Рождение есть утро нового дня, смерть — его вечер. А время между жизнями есть
период сна, когда к нам приходят сновидения. Вы вполне можете сказать и
обратное: что жизнь это сон, а смерть — пробуждение к реальности. Но наличие
ритма не вызывает сомнений.
Погружение в сон есть прохождение через астральный мир, аналогичное пути души
после смерти. Вы — пишущая для меня эти строки — и ещё некоторые люди способны
проходить по этому пути, будучи в полном сознании. В один прекрасный день все
люди научатся осознанно проходить по нему и тогда смогут восстановить свою
прошлую память.
Вы, скорбящие об усопших, помните, что наша жизнь — это всего лишь один день
для бессмертного духа. Ведь вам часто приходилось расставаться с теми, кого вы
любите, на один день, и вас это совсем не огорчало. Ваши близкие просто уходят
из дома, поскольку их ждут другие дела, но вы не сомневаетесь в том, что на
следующий день встретитесь с ними снова. Так почему же вы не чувствуете, что
следующим днем души, или в следующей жизни (для Вечности это безразлично) вы
вновь сможете поприветствовать тех, кого любите?

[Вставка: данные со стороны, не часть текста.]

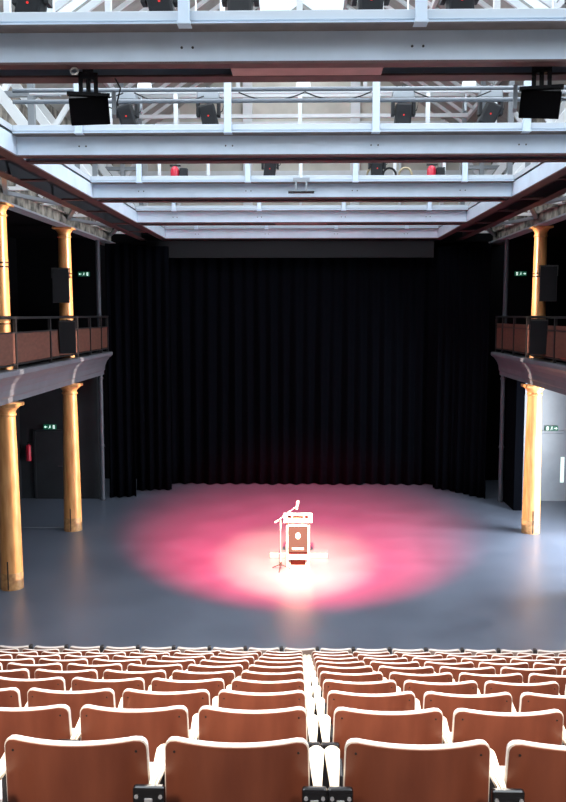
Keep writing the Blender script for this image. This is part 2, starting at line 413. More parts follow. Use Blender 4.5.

Друзья не обязательно будут встречаться в каждой жизни, тем более если они не
очень близки. Как в обычной жизни вы встречаетесь с каждым из своих друзей, как
правило, не чаще одного раза в неделю, так и в более продолжительной жизни души
вам не обязательно встречаться со всеми своими друзьями каждый день. Вы можете
расстаться в понедельник, но договориться при этом, что обязательно встретитесь
в пятницу. Четыре дня или четыре жизни — для Вечности это все равно.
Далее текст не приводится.